Again, there are a couple of things wrong with that statement. For starters, Dickerson operates off of the assumption that you have to have something in common with a presidential candidate in order to vote for him, instead of basing her decision to support a candidate off of his tangible track record of helping the black community and the working class community at large.
Bill Clinton was not called the “first black president” because he had skin color or oppression in common with black people. It was because the black community felt like he gave a damn. Bill Clinton’s grandparents were white and his mother was white. Surely Dickerson isn’t performing a one drop of white blood test on Barack Obama to negate the experiences he has had as a black American. She should know better than anyone else that no matter how you grew up, you’re still a nigger to the other side when you walk outside of the house wearing black skin. (And what does “he acts black” mean anyway?)
All I can say is thank goodness Barack Obama married a black woman or every single black writer like Dickerson would have proclaimed Obama not only not black, but a traitor to the race that won’t even allow him to be called a black American. The potential cognitive dissonance is staggering, really.
The list of blacks who are questioning Obama’s “blackness” includes Stanley Crouch (I don’t know who is black like him). Too, the media continues to focus on the fact that Jesse Jackson and Al Sharpton, who both ran for president and both miserably failed, haven’t publicly endorsed Barack Obama. (As if their endorsements actually mean anything. No disrespect to Sharpton or Jackson, but they have never been, and will never be Martin Luther King Jr. reincarnates. Just because they endorse or refuse to endorse the first real possibility of a black president since Colin Powell means absolutely nothing to me.)

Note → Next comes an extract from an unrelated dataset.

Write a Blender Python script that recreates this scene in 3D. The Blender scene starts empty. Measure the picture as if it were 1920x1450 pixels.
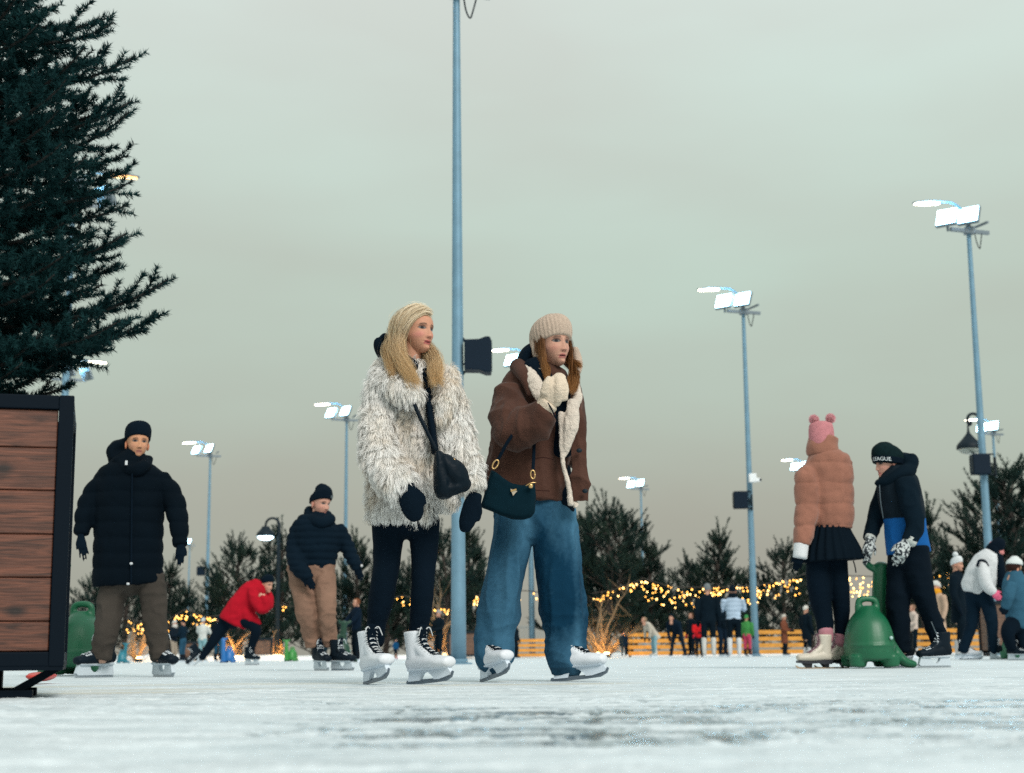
import bpy, bmesh, math, random
import numpy as np
from mathutils import Vector, Matrix
R = math.radians
sc = bpy.context.scene
COL = sc.collection
rng = np.random.default_rng(7)
random.seed(7)

# ------------------------------------------------------------------ camera
F = 2870.0                       # focal length in photo pixels (1920 wide)
PITCH, ROLL, CAMH = 9.9, 0.55, 0.137
cam_d = bpy.data.cameras.new("camera")
cam_d.sensor_width = 36.0
cam_d.lens = F / 1920 * 36
cam_d.clip_start, cam_d.clip_end = 0.05, 3000
cam_d.dof.use_dof = True
cam_d.dof.focus_distance = 7.1
cam_d.dof.aperture_fstop = 4.0
cam = bpy.data.objects.new("camera", cam_d)
COL.objects.link(cam)
CM = Matrix.Translation((0, 0, CAMH)) @ Matrix.Rotation(R(90 + PITCH), 4, 'X') @ Matrix.Rotation(R(-ROLL), 4, 'Z')
cam.matrix_world = CM
sc.camera = cam
CR = CM.to_3x3()
FWD = CR @ Vector((0, 0, -1))

# ------------------------------------------------------------------ exposure, world, sun
sc.view_settings.view_transform = 'Standard'
sc.view_settings.look = 'None'
sc.view_settings.exposure = 0.18
sc.view_settings.gamma = 1.0
sc.cycles.max_bounces = 6
sc.cycles.diffuse_bounces = 3
sc.cycles.glossy_bounces = 3
sc.cycles.transparent_max_bounces = 6
sc.cycles.sample_clamp_indirect = 3.0
sc.cycles.sample_clamp_direct = 9.0
sc.cycles.use_denoising = False      # keep the fine grain of a high ISO evening photograph
sc.cycles.caustics_reflective = False
sc.cycles.caustics_refractive = False

SUN_EL, SUN_AZ = 38.0, 152.0      # azimuth clockwise from +Y: behind the camera, slightly left
w = bpy.data.worlds.new("World")
sc.world = w
w.use_nodes = True
nt = w.node_tree
nt.nodes.clear()
def N(t, k, x=0, y=0, **kw):
    n = t.nodes.new(k)
    for a, b in kw.items(): setattr(n, a, b)
    return n
out = N(nt, 'ShaderNodeOutputWorld')
tc = N(nt, 'ShaderNodeTexCoord')
sep = N(nt, 'ShaderNodeSeparateXYZ')
nt.links.new(tc.outputs['Generated'], sep.inputs[0])
ramp = N(nt, 'ShaderNodeValToRGB')
nt.links.new(sep.outputs['Z'], ramp.inputs[0])
cr = ramp.color_ramp
stops = [(0.0, (.292, .284, .240)), (.035, (.318, .314, .266)), (.10, (.365, .388, .332)), (.17, (.405, .465, .404)),
         (.24, (.445, .530, .464)), (.33, (.515, .602, .545)), (.42, (.585, .664, .620)), (1.0, (.64, .72, .72))]
cr.elements[0].position, cr.elements[0].color = stops[0][0], (*stops[0][1], 1)
cr.elements[1].position, cr.elements[1].color = stops[-1][0], (*stops[-1][1], 1)
for p, c in stops[1:-1]:
    e = cr.elements.new(p); e.color = (*c, 1)
mp = N(nt, 'ShaderNodeMapping'); mp.inputs['Scale'].default_value = (2.2, 2.2, 7.5)
mp.inputs['Rotation'].default_value = (0.10, 0.16, 0.4)
nt.links.new(tc.outputs['Generated'], mp.inputs[0])
nz = N(nt, 'ShaderNodeTexNoise'); nz.inputs['Scale'].default_value = 1.5; nz.inputs['Detail'].default_value = 3.5
nz.inputs['Roughness'].default_value = 0.45
nt.links.new(mp.outputs[0], nz.inputs['Vector'])
mr = N(nt, 'ShaderNodeMapRange'); mr.inputs[1].default_value = .3; mr.inputs[2].default_value = .7
mr.inputs[3].default_value = 0.92; mr.inputs[4].default_value = 1.07
nt.links.new(nz.outputs['Fac'], mr.inputs[0])
mulc = N(nt, 'ShaderNodeMix', data_type='RGBA', blend_type='MULTIPLY'); mulc.inputs[0].default_value = 1
nt.links.new(ramp.outputs[0], mulc.inputs[6])
tint = N(nt, 'ShaderNodeCombineColor')
mrr = N(nt, 'ShaderNodeMapRange'); mrr.inputs[1].default_value = .3; mrr.inputs[2].default_value = .7
mrr.inputs[3].default_value = 0.97; mrr.inputs[4].default_value = 1.04
nt.links.new(nz.outputs['Fac'], mrr.inputs[0])
nt.links.new(mrr.outputs[0], tint.inputs[0])
nt.links.new(mr.outputs[0], tint.inputs[1]); nt.links.new(mr.outputs[0], tint.inputs[2])
nt.links.new(tint.outputs[0], mulc.inputs[7])
bg = N(nt, 'ShaderNodeBackground'); bg.inputs[1].default_value = 1.0
nt.links.new(mulc.outputs[2], bg.inputs[0])
sky = N(nt, 'ShaderNodeTexSky'); sky.sky_type = 'NISHITA'; sky.sun_disc = False
sky.sun_elevation = R(SUN_EL); sky.sun_rotation = R(SUN_AZ); sky.air_density = 2.0; sky.dust_density = 6.0
bg2 = N(nt, 'ShaderNodeBackground'); bg2.inputs[1].default_value = 0.004
nt.links.new(sky.outputs[0], bg2.inputs[0])
ad = N(nt, 'ShaderNodeAddShader')
nt.links.new(bg.outputs[0], ad.inputs[0]); nt.links.new(bg2.outputs[0], ad.inputs[1])
nt.links.new(ad.outputs[0], out.inputs[0])

sun_d = bpy.data.lights.new("sun", 'SUN')
sun_d.energy = 2.2; sun_d.angle = R(24); sun_d.color = (1.0, .95, .89)
sun = bpy.data.objects.new("sun", sun_d); COL.objects.link(sun)
sdir = Vector((math.sin(R(SUN_AZ)) * math.cos(R(SUN_EL)), math.cos(R(SUN_AZ)) * math.cos(R(SUN_EL)), math.sin(R(SUN_EL))))
sun.rotation_euler = (-sdir).to_track_quat('-Z', 'Y').to_euler()

# ------------------------------------------------------------------ pixel helpers
CAMP = Vector((0, 0, CAMH))
def ray(px, py):
    return CR @ Vector(((px - 960) / F, -(py - 725) / F, -1.0))
def at(px, py, D):
    d = ray(px, py); t = D / d.y
    return np.array(CAMP + d * t)
def gnd(px, D):
    """point of the ice at distance D seen in column px"""
    lo, hi = 1100.0, 1600.0
    for _ in range(40):
        m = (lo + hi) / 2
        if at(px, m, D)[2] > 0: lo = m
        else: hi = m
    p = at(px, (lo + hi) / 2, D); p[2] = 0
    return p
def mpp(P):
    """metres per photo pixel at a point"""
    return float((Vector(P) - CAMP).dot(FWD)) / F

# ------------------------------------------------------------------ object helpers
def tag(o, label=None, cat=None, group=None, kind=None):
    if label: o['label'] = label
    if cat: o['category'] = cat
    if group: o['group'] = group
    if kind: o['kind'] = kind
    return o
def empty(name, loc, label=None, cat=None, group=None, rz=0):
    o = bpy.data.objects.new(name, None); COL.objects.link(o)
    o.empty_display_size = .1
    o.location = Vector(loc); o.rotation_euler = (0, 0, rz)
    return tag(o, label, cat, group)
def obj(name, me, mat=None, parent=None):
    o = bpy.data.objects.new(name, me); COL.objects.link(o)
    if mat is not None and len(me.materials) == 0: me.materials.append(mat)
    if parent is not None: o.parent = parent
    return o
def origin_of(parent):
    v = np.zeros(3)
    while parent is not None:
        v = v + np.array(parent.location); parent = parent.parent
    return v
def mesh_np(name, V, Fc, smooth=True, colors=None, tri=None):
    """V (n,3); Fc list of faces or (m,k) int array"""
    me = bpy.data.meshes.new(name)
    V = np.asarray(V, dtype=np.float32)
    me.vertices.add(len(V)); me.vertices.foreach_set('co', V.ravel())
    if isinstance(Fc, np.ndarray):
        m, k = Fc.shape
        me.loops.add(m * k); me.loops.foreach_set('vertex_index', Fc.astype(np.int32).ravel())
        me.polygons.add(m); me.polygons.foreach_set('loop_start', np.arange(0, m * k, k, dtype=np.int32))
    else:
        tot = [len(f) for f in Fc]
        me.loops.add(sum(tot)); me.loops.foreach_set('vertex_index', np.concatenate([np.asarray(f) for f in Fc]).astype(np.int32))
        me.polygons.add(len(Fc)); me.polygons.foreach_set('loop_start', np.concatenate([[0], np.cumsum(tot)[:-1]]).astype(np.int32))
    me.update(calc_edges=True)
    me.polygons.foreach_set('use_smooth', np.full(len(me.polygons), smooth))
    if colors is not None:
        ca = me.color_attributes.new('Col', 'FLOAT_COLOR', 'POINT')
        c = np.ones((len(V), 4), dtype=np.float32); c[:, :3] = colors
        ca.data.foreach_set('color', c.ravel())
    me.validate()
    return me
def part(name, V, Fc, mat, parent, smooth=True, colors=None):
    """mesh given in world coordinates, stored relative to its parent"""
    V = np.asarray(V, dtype=float)
    if parent is not None: V = V - origin_of(parent)
    return obj(name, mesh_np(name, V, Fc, smooth, colors), mat, parent)
def get_np(me):
    V = np.empty(len(me.vertices) * 3, dtype=np.float32); me.vertices.foreach_get('co', V); return V.reshape(-1, 3)
def set_np(me, V):
    me.vertices.foreach_set('co', np.asarray(V, dtype=np.float32).ravel()); me.update()

# ------------------------------------------------------------------ noise
def _h(ix, iy, iz, seed):
    n = (ix * 374761393 + iy * 668265263 + iz * 2147483647 + seed * 1274126177) & 0xffffffff
    n = ((n ^ (n >> 13)) * 1274126177) & 0xffffffff
    n = (n ^ (n >> 16)) & 0xffff
    return n / 65535.0
def vnoise(P, scale=1.0, seed=0):
    P = np.asarray(P, dtype=float) * scale
    if np.ndim(P) == 1: P = P[None]
    i = np.floor(P).astype(np.int64); f = P - i; f = f * f * (3 - 2 * f)
    r = 0
    for dx in (0, 1):
        for dy in (0, 1):
            for dz in (0, 1):
                wgt = (f[:, 0] if dx else 1 - f[:, 0]) * (f[:, 1] if dy else 1 - f[:, 1]) * (f[:, 2] if dz else 1 - f[:, 2])
                r = r + wgt * _h(i[:, 0] + dx, i[:, 1] + dy, i[:, 2] + dz, seed)
    return r * 2 - 1
def fbm(P, scale, seed=0, octv=4):
    r, a, t = 0, 1.0, 0
    for k in range(octv):
        r = r + a * vnoise(P, scale * 2 ** k, seed + k * 17); t += a; a *= .5
    return r / t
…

The only real glimmer of hope in the New York Times article is the prominent black figures who recognize Obama’s background as an appealing factor rather than a ‘not black enough for us’ factor. Carol M. Swain of Vanderbilt University notes Obama’s proven track record “for being concerned about people who are poor” (which, if you haven’t noticed, includes a lot of black people). Julian Bond, the chairman of the NAACP has stated that Obama is “tremendously appealing”, and many black Democrats have publicly endorsed Obama.
It is not the black politicians who support Obama that stick out to me, really. It is the black Americans who are writing that Obama isn’t black enough who make me want to vomit. What the fuck do they want from him?
Why has Obama’s blackness quotient been added to the list of requirements that some of black America needs in order to vote for him? Did they ever have this “simmering ambivalence” towards a white presidential candidate because they grew up with white mothers and grandparents?
Barack Obama is like the Tiger Woods of politics. He’s trying to get past race and he’s being skewered for it by many a black folk. I have a sinking suspicion, however, that if he were to win the presidency, every black person from here to the Canadian border would anoint him as the great black hope. They did it with Tiger in golf, and they’ll do it with Obama in the White House.
An aside: why does the fact that many whites support Obama scare black people? I don’t get it.
[1] I think I heard Isaiah Washington’s character say that in Romeo Must Die. I’m so serious.